Qué buenos eran Los Twist. Esa banda chispeante que hacía rockabilly, o lo que fuera que hacían. Eran unos capos. “Cleopatra”. “El estudiante”. “Mi herida”. Qué hitazos. Las letras se pegaban como cinta adhesiva, la guitarra siempre era filosa, turbia, entusiasta. Pipo Cipolatti era un frontman atípico: mitad alienado, mitad freakie. Un genio bizarro de gafas, jopo y pelo rojo. Un tipo que había sido hijo del comisario en tiempos de dictadura. Que hablaba de los marcianos como si fueran cosas de todos los días.

Cuando los vio Charly García, se enamoró de Pipo y su banda. Los asistió, los llevó de teloneros. Y luego Pipo tuvo sus años de gloria televisiva en los ’90, de la mano del programa de Mario Pergolini. Nunca sabías si hablaba en serio o hablaba en chiste. Si era o se hacía. Era un plato.
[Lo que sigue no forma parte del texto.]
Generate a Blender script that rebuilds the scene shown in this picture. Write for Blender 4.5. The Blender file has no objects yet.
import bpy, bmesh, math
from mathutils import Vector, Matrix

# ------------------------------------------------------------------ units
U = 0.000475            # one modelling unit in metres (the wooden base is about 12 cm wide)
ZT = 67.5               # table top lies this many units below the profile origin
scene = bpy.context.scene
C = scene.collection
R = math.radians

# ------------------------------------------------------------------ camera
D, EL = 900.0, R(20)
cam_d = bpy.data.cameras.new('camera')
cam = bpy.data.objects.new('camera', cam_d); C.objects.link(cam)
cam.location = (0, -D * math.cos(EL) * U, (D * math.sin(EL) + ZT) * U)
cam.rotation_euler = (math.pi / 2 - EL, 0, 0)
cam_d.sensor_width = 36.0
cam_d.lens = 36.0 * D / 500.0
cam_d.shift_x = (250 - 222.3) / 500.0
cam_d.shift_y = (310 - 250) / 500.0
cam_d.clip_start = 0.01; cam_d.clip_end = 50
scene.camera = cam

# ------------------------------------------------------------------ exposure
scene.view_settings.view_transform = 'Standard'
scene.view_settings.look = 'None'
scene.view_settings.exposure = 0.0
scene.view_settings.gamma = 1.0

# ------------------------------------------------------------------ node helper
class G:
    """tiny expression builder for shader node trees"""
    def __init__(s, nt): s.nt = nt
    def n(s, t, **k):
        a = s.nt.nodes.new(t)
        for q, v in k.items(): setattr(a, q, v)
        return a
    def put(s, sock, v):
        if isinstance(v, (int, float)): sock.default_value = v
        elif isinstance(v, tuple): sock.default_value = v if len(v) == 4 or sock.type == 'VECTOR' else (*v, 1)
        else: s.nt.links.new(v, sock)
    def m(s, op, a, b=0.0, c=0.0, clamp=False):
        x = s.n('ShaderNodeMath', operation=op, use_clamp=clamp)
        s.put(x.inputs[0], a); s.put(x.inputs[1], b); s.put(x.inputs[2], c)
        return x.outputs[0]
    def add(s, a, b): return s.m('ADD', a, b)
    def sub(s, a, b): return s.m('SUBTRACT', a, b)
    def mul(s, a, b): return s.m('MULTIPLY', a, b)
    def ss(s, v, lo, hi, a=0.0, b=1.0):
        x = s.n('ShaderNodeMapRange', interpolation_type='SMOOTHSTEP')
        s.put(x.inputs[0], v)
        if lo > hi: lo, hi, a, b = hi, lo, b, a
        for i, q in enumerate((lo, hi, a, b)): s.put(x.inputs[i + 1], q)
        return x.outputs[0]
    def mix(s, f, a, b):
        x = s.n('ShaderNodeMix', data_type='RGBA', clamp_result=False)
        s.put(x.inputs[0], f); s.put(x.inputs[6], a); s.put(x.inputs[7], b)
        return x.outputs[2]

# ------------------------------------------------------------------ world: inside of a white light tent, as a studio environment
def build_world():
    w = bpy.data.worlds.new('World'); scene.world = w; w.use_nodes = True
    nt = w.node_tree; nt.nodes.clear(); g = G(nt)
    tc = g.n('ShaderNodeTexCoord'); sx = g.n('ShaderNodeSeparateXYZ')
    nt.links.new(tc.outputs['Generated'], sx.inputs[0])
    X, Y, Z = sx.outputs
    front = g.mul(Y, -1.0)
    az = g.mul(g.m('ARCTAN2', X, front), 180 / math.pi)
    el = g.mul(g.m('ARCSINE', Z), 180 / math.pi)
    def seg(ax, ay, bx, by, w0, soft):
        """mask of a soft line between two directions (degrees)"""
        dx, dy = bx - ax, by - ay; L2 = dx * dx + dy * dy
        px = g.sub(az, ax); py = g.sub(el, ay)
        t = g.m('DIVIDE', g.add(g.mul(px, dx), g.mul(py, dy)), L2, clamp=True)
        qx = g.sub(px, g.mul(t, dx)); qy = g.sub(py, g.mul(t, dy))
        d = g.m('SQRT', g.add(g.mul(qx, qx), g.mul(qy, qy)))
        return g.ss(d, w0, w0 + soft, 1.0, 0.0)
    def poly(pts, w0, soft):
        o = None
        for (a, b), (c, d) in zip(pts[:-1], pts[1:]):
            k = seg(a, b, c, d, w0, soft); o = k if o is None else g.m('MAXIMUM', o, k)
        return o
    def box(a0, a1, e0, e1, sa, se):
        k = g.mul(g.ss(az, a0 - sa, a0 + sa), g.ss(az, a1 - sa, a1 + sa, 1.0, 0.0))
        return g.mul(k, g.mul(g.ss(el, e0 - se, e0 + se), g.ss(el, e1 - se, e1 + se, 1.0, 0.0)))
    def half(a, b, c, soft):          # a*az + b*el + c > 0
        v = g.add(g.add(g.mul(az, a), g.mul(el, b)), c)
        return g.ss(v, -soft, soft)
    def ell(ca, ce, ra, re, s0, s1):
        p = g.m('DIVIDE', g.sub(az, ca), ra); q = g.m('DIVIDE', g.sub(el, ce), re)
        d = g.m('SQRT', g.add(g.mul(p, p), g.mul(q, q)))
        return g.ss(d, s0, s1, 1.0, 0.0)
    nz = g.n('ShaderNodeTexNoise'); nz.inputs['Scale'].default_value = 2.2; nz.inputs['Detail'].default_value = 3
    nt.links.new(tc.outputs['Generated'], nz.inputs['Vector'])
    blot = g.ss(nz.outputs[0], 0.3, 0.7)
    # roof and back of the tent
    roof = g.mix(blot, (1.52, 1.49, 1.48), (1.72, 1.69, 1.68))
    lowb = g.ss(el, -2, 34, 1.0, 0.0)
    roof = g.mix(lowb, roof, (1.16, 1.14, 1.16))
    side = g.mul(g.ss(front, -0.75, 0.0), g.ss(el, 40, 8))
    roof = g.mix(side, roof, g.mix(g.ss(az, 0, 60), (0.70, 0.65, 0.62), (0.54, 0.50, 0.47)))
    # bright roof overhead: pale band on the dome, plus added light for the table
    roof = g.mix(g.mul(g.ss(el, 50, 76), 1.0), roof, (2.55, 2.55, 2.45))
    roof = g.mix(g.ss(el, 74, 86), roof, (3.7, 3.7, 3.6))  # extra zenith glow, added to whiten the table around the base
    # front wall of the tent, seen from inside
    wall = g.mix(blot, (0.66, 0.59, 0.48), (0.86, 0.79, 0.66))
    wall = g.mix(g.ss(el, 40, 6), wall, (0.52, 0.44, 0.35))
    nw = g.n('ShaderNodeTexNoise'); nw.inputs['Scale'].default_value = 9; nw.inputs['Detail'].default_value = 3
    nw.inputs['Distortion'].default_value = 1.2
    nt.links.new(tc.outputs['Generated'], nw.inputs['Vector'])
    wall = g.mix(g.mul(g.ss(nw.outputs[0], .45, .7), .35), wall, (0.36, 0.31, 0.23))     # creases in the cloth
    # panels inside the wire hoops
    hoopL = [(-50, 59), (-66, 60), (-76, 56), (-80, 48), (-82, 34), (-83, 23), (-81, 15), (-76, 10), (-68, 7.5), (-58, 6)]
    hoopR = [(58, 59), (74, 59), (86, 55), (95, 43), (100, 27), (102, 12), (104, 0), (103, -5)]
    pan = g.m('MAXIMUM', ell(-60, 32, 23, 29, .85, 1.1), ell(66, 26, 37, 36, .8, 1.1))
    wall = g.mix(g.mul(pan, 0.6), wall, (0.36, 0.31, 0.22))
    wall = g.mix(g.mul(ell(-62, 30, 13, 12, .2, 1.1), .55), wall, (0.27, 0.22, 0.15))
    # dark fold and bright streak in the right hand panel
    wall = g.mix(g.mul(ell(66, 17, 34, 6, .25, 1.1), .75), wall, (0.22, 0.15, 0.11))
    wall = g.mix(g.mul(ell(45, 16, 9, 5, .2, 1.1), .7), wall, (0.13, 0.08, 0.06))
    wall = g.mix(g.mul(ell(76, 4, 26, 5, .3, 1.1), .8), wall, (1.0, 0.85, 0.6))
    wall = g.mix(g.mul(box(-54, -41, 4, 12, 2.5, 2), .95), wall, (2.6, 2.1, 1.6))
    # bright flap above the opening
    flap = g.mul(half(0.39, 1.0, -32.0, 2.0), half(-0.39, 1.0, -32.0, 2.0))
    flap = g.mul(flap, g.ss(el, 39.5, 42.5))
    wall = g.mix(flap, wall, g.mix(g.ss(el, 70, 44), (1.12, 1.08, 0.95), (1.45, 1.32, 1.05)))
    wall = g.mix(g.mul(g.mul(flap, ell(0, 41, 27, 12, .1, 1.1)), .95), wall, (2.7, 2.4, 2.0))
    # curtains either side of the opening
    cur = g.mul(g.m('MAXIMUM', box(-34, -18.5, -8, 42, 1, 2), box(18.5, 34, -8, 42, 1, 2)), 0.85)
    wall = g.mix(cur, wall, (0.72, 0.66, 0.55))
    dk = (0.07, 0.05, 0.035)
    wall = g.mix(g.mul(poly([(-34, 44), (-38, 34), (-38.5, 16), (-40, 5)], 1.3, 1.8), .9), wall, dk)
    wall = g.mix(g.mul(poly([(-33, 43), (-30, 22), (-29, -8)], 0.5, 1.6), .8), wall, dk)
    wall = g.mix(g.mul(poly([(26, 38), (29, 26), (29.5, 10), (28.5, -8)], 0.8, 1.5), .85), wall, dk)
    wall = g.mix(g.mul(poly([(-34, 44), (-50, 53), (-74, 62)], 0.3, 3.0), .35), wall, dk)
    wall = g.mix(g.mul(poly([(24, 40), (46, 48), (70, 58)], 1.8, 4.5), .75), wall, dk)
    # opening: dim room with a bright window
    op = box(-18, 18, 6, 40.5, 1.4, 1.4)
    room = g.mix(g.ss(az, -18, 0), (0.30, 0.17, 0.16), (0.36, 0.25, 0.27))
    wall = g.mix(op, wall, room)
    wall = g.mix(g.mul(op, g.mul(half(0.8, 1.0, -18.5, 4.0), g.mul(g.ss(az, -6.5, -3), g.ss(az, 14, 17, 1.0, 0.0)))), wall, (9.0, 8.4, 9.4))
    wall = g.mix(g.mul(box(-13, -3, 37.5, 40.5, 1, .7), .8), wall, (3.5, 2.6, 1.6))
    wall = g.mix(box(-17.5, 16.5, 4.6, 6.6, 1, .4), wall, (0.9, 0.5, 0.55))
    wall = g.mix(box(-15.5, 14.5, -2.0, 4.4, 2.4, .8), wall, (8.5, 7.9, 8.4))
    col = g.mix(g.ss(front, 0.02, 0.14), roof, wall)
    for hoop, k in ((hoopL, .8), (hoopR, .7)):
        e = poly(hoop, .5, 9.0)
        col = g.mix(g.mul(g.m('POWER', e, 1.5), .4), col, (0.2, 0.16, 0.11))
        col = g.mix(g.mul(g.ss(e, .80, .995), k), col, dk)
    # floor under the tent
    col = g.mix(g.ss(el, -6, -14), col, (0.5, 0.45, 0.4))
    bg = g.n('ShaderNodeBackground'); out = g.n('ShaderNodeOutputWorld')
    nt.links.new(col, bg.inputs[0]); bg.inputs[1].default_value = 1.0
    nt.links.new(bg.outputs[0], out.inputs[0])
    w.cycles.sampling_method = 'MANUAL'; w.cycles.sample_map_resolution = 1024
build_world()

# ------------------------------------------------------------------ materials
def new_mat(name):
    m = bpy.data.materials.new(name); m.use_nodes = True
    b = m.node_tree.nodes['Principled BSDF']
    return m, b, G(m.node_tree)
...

Pero desde hace diez años, Pipo pasó de los canales de música a ser número estelar en Crónica TV. Y su genialidad musical, se transformó en un inexplicable desvarío mediático. Verlo ahora –como esta semana donde confesó que ni siquiera recuerda dónde está enterrada la madre de sus hijos- entristece.

El rock cósmico de los Twist voló alto pero sobre todo voló lejos. Nada queda de esa estrella fugaz que iluminó la música vernácula en los ’80.

Pipo es un reflejo de lo que sucede hoy en día con el rock, por estos lares, ensombrecido por la cumbia, el trap. Con sus referentes cuestionados, exiliados, presos, o caídos en desgracia. Ya no es más cool el rock. Ni los rockeros se llevan a las chicas más lindas. Ya son piezas de museo arqueológicas que, cada vez que aparecen, dan ganas, un poquito, de llorar.